Channeling St. Dominic


I have a tremendous respect for parents. They have to balance their own calendars, perhaps the calendar of their spouse, and their children. They are usually much busier than I am!

They definitely have a very difficult job, I think, one of the most difficult. Not only do they have to keep their lives organized, they have to raise their children to become saints when the world, the flesh, and the devil are against them. That’s a tall order! No wonder they agonize about and often face failure! 

So they turn to you, the staff, faculty, and especially teachers of St Benedict’s Catholic School and Maur Hill Mount Academy, to help them.  And you too enter into that battle against the world, the flesh, and the devil, for the sake of the young souls placed in your care.

The Gospel today places before you a very important question. In the answer to this question lies the solution to winning this battle. “Who do you say that I am?” 
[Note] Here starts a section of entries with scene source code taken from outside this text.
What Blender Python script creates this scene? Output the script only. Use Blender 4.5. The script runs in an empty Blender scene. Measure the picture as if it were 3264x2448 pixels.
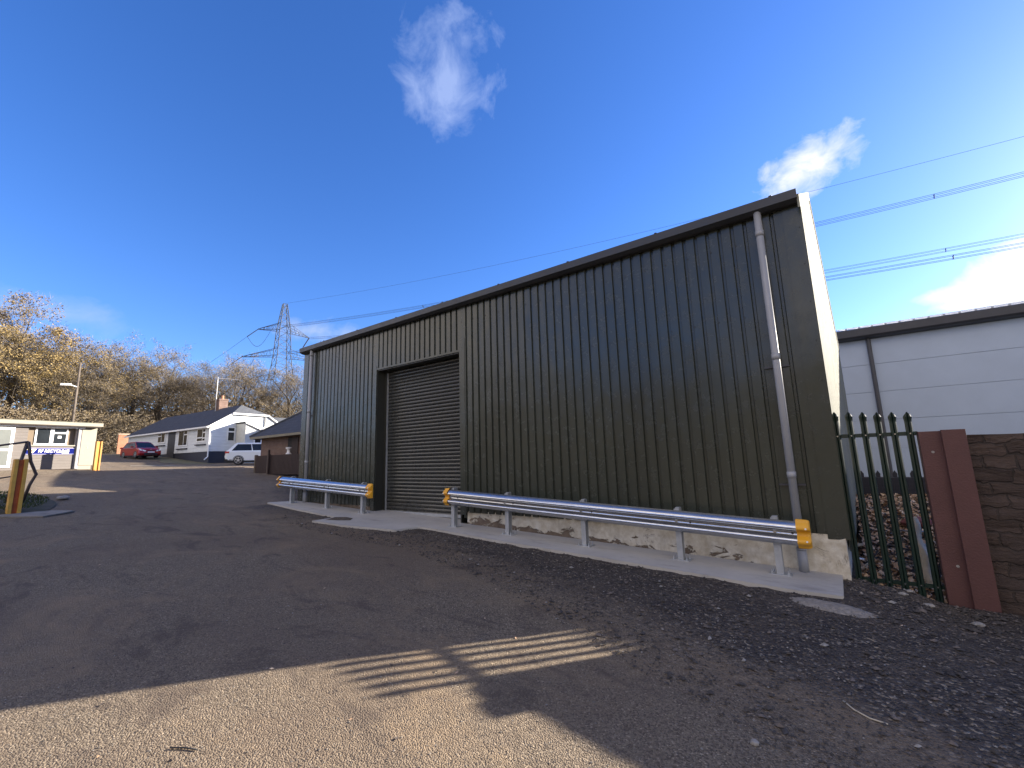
import bpy, math, random
from mathutils import Vector, Matrix, noise
R = math.radians
random.seed(7)
S = bpy.context.scene
COL = S.collection

# ------------------------------------------------------------------ helpers
class MB:
    def __init__(s): s.v=[]; s.f=[]; s.m=[]; s.k=0
    def face(s, pts, m=None):
        b=len(s.v); s.v += [tuple(p) for p in pts]; s.f.append(tuple(range(b,b+len(pts)))); s.m.append(s.k if m is None else m)
    def box(s, x0,x1,y0,y1,z0,z1, m=None):
        b=len(s.v)
        s.v += [(x0,y0,z0),(x1,y0,z0),(x1,y1,z0),(x0,y1,z0),(x0,y0,z1),(x1,y0,z1),(x1,y1,z1),(x0,y1,z1)]
        for q in ((0,3,2,1),(4,5,6,7),(0,1,5,4),(1,2,6,5),(2,3,7,6),(3,0,4,7)):
            s.f.append(tuple(b+i for i in q)); s.m.append(s.k if m is None else m)
    def obox(s, o, ax, ay, az, m=None):
        """box from corner o with edge vectors"""
        o=Vector(o); ax=Vector(ax); ay=Vector(ay); az=Vector(az); b=len(s.v)
        for p in (o,o+ax,o+ax+ay,o+ay,o+az,o+ax+az,o+ax+ay+az,o+ay+az): s.v.append(tuple(p))
        for q in ((0,3,2,1),(4,5,6,7),(0,1,5,4),(1,2,6,5),(2,3,7,6),(3,0,4,7)):
            s.f.append(tuple(b+i for i in q)); s.m.append(s.k if m is None else m)
    def tube(s, pts, r, n=8, cap=True, m=None):
        pts=[Vector(p) for p in pts]; rs=r if isinstance(r,(list,tuple)) else [r]*len(pts)
        b=len(s.v); N=len(pts); prev=None
        for i,p in enumerate(pts):
            d=(pts[min(i+1,N-1)]-pts[max(i-1,0)]).normalized()
            ref=Vector((0,0,1)) if abs(d.z)<.9 else Vector((1,0,0))
            if prev is not None: ref=prev
            a=(ref-d*ref.dot(d)).normalized(); c=d.cross(a); prev=a
            for k in range(n):
                t=2*math.pi*k/n; s.v.append(tuple(p+(a*math.cos(t)+c*math.sin(t))*rs[i]))
        for i in range(N-1):
            for k in range(n):
                s.f.append((b+i*n+k,b+i*n+(k+1)%n,b+(i+1)*n+(k+1)%n,b+(i+1)*n+k)); s.m.append(s.k if m is None else m)
        if cap:
            s.f.append(tuple(b+k for k in range(n))[::-1]); s.f.append(tuple(b+(N-1)*n+k for k in range(n))); s.m += [s.k if m is None else m]*2
    def prism(s, poly, d, m=None):
        """poly: list of 3D points, extruded by vector d"""
        d=Vector(d); n=len(poly); b=len(s.v)
        s.v += [tuple(p) for p in poly]+[tuple(Vector(p)+d) for p in poly]
        mm=s.k if m is None else m
        s.f.append(tuple(b+i for i in range(n))[::-1]); s.f.append(tuple(b+n+i for i in range(n)))
        for i in range(n): s.f.append((b+i,b+(i+1)%n,b+n+(i+1)%n,b+n+i))
        s.m += [mm]*(n+2)
    def strip(s, A, B, m=None):
        b=len(s.v); n=len(A); s.v += [tuple(p) for p in A]+[tuple(p) for p in B]
        for i in range(n-1):
            s.f.append((b+i,b+i+1,b+n+i+1,b+n+i)); s.m.append(s.k if m is None else m)

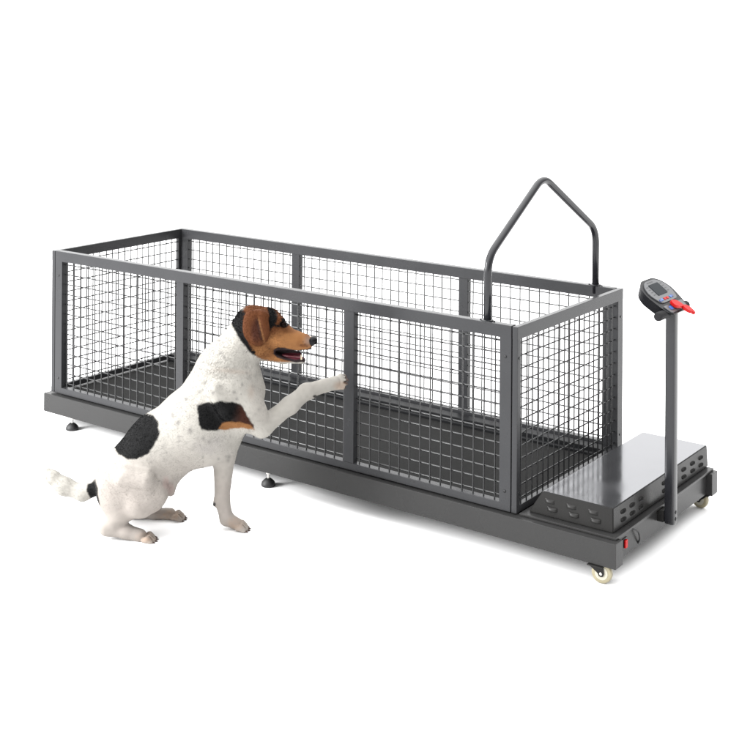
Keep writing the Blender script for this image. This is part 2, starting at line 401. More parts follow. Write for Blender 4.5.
# red safety key: pear shaped head lying on the key plate, forked clip hanging over the edge
bm = bmesh.new()
def blade(path, wd, n0, n1):
    A = []; B = []
    lft = [(s, t, wv) for (s, t), wv in zip(path, wd)]
    pl = []
    for i, (s, t, wv) in enumerate(lft):
        a = path[max(i-1, 0)]; b = path[min(i+1, len(path)-1)]; dx, dy = b[0]-a[0], b[1]-a[1]; l = math.hypot(dx, dy) or 1
        pl.append(((s-dy/l*wv, t+dx/l*wv), (s+dy/l*wv, t-dx/l*wv)))
    ring = [q[0] for q in pl]+[q[1] for q in pl[::-1]]
    A = [bm.verts.new(cpt(s, t, n0)) for s, t in ring]; B = [bm.verts.new(cpt(s, t, n1)) for s, t in ring]
    k = len(A)
    for i in range(k): bm.faces.new((A[i], A[(i+1) % k], B[(i+1) % k], B[i]))
    bm.faces.new(A); bm.faces.new(B)
blade([(.044, -.026), (.042, -.020), (.036, -.010), (.028, .000), (.018, .010), (.010, .014)], [.007, .016, .020, .018, .012, .006], .006, .016)
blade([(.012, .012), (.002, .020), (-.010, .026), (-.022, .028), (-.030, .024)], [.006, .014, .017, .014, .006], .007, .017)
blade([(-.014, .034), (-.028, .038), (-.040, .036)], [.008, .009, .005], .006, .015)
bmesh.ops.bevel(bm, geom=bm.edges[:], offset=.0015, segments=2, affect='EDGES')
link('safety_key', bm, M['red'], cb, auto=40)
# ------------------------------------------------------------------ dog: one continuous surface grown from blended tapered volumes
# dog frame: x = along the body (image right), y = down, z = away from the camera; unit = 1/290 m
DD = 4.42; UN = DD/FPX; DP = 1283.0; CU, CV = 383.63, 25.64
def KL(u, v, d):
    k = (DP+d)/DP
    return np.array((CU+(u-CU)*k, CV+(v-CV)*k, d), dtype=np.float32)
RG, UP_, FW_ = np.array(RGT), np.array(UPV), np.array(FWD)
def to_world(P):
    P = np.asarray(P, dtype=np.float64)
    return np.array(CAM)+FW_*(DD+P[..., 2:3]*UN)+RG*(P[..., 0:1]-CU)*UN-UP_*(P[..., 1:2]-CV)*UN
def vec_world(V):
    return FW_*V[..., 2:3]+RG*V[..., 0:1]-UP_*V[..., 1:2]
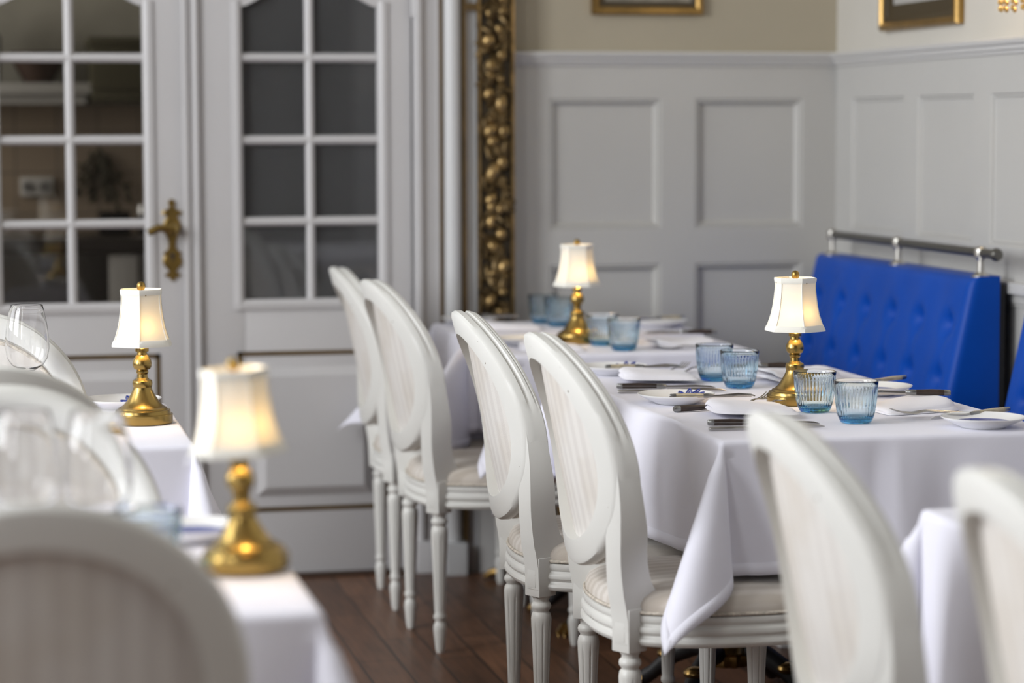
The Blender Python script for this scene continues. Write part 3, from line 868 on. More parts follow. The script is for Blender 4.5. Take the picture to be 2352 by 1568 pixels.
cloth('tablecloth', 1.345, 2.030, 6.835, 7.305, .776, .31, 'hindmost white tablecloth by the end wall, with folded corners beside the aisle chairs',
      waves={'x-1': lambda v, t: t ** .8 * (.060 * gs(v, 6.995, .04) - .02 * gs(v, 6.93, .03) + .045 * gs(v, 7.16, .05))},
      corners={(-1, -1): (-.78, -.62), (-1, 1): (-.97, .2), (1, 1): (1, .05)}, spread=21)
table_base(1.76, 2.95, 'pedestal table under the blurred cloth at the lower right', (.27, .55, .755))
cloth('tablecloth', 1.450, 2.13, 2.25, 3.627, ZT, .32, 'very blurred white tablecloth at the lower right, behind the cut off chair',
      waves={'x-1': lambda v, t: t * (.018 * math.sin(v * 15) + .012)}, corners={(-1, 1): (-.75, .6)}, spread=13.5)
table_base(.06, 3.36, 'pedestal table under the blurred near cloth on the left', (.31, .31, .760))
cloth('tablecloth', -.30, .405, 3.03, 3.70, ZT, .262, 'blurred white tablecloth carrying the big blurred lamp at the lower left',
      waves={'y-1': lambda u, t: t * .03 * math.sin(u * 18 + 2)}, corners={(1, -1): (.55, -.83), (1, 1): (.8, .6)}, spread=15)
table_base(.04, 5.05, 'pedestal table under the sharp cloth on the left', (.31, .32, .760))
cloth('tablecloth', -.32, .392, 4.695, 5.42, ZT, .262, 'white tablecloth under the sharp lamp on the left',
      corners={(1, -1): (.35, -.94), (1, 1): (.8, .6)}, spread=15)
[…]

If we don’t get the answer right, we won’t be able to pursue virtue, overcome vice, and become saints. And we must teach our students to answer this question. We even have the example of St. Peter, whose first answer was correct—perhaps a good textbook answer—but it didn’t go deep enough in his heart. 

Our students will give us textbook answers: Jesus loves me. Jesus is my friend. Jesus saves me. 

All fine and good, but do they believe it? Do they live as if they believed it? 

We have to challenge them to do so, all the way from kindergarten to the threshold of college life where they are thrust into the world and have to face battles all by themselves. 

Are they prepared for that?

I suppose in this is a challenge for you first: who is Jesus Christ for you? 

You can’t give what you don’t have, so you can’t teach the answer to this question if you don’t have the right answer for yourself first. And don’t think for a moment that I’m only talking about religion class. 

Whatever subject you teach or sport you coach, you have to answer this question for yourself and challenge your student to answer it for him or herself, so that he or she could grow up to be saints.

Take, for example, the witness of St. Dominic. 

At the age of 24 he traveled with his bishop Diego de Azevedo on a mission to Denmark, a trip that took them through southern France. There they encountered a world that had gotten the answer to the question “Who do you say that I am” wrong. They came face to face with three heresies, the Albigensian, Catharist, and Waldensian heresies. These heretics had strange ideas about the Catholic faith and the human person. 

For them, the universe was a battleground between good, which was spirit, and evil, which was matter. Human beings were believed to be spirits trapped in physical bodies. And so St. Dominic and his bishop immediately began a campaign of preaching the truth. When the bishop died, St. Dominic took up the cause and began what would eventually be called the Order of Preachers. 

As you strive to answer this question and work in the vineyard of the Lord, keep the example of this saint before you. The temptations today that our young people face are materialism, secularism, relativism, and religious indifference. The world’s answer to the question “Who do you say that I am” is simply “I don’t care.” 

We must help to see that the answer is relevant to their lives and that there is a Savior who desires to encounter them and give them an experience of freedom that they have never felt. The way we do this is by preaching the truth to them in the context of relationships, of getting to know them and walking with them, helping them to see a better way. 

You are the missionaries, the mendicants of the world, meant to accompany the young people and share with them the joy of the Gospel. You are the ones alongside the parents to show their children the way to sanctity. 

When we place the gifts of bread and wine on the altar, I ask that you place this year on the altar as well, offering it at this Mass. 

Let us pray for safety and protection for our students and staff, calling on our Blessed Mother to shelter them under her mantle of protection, so that they and we may be good servants of the Lord.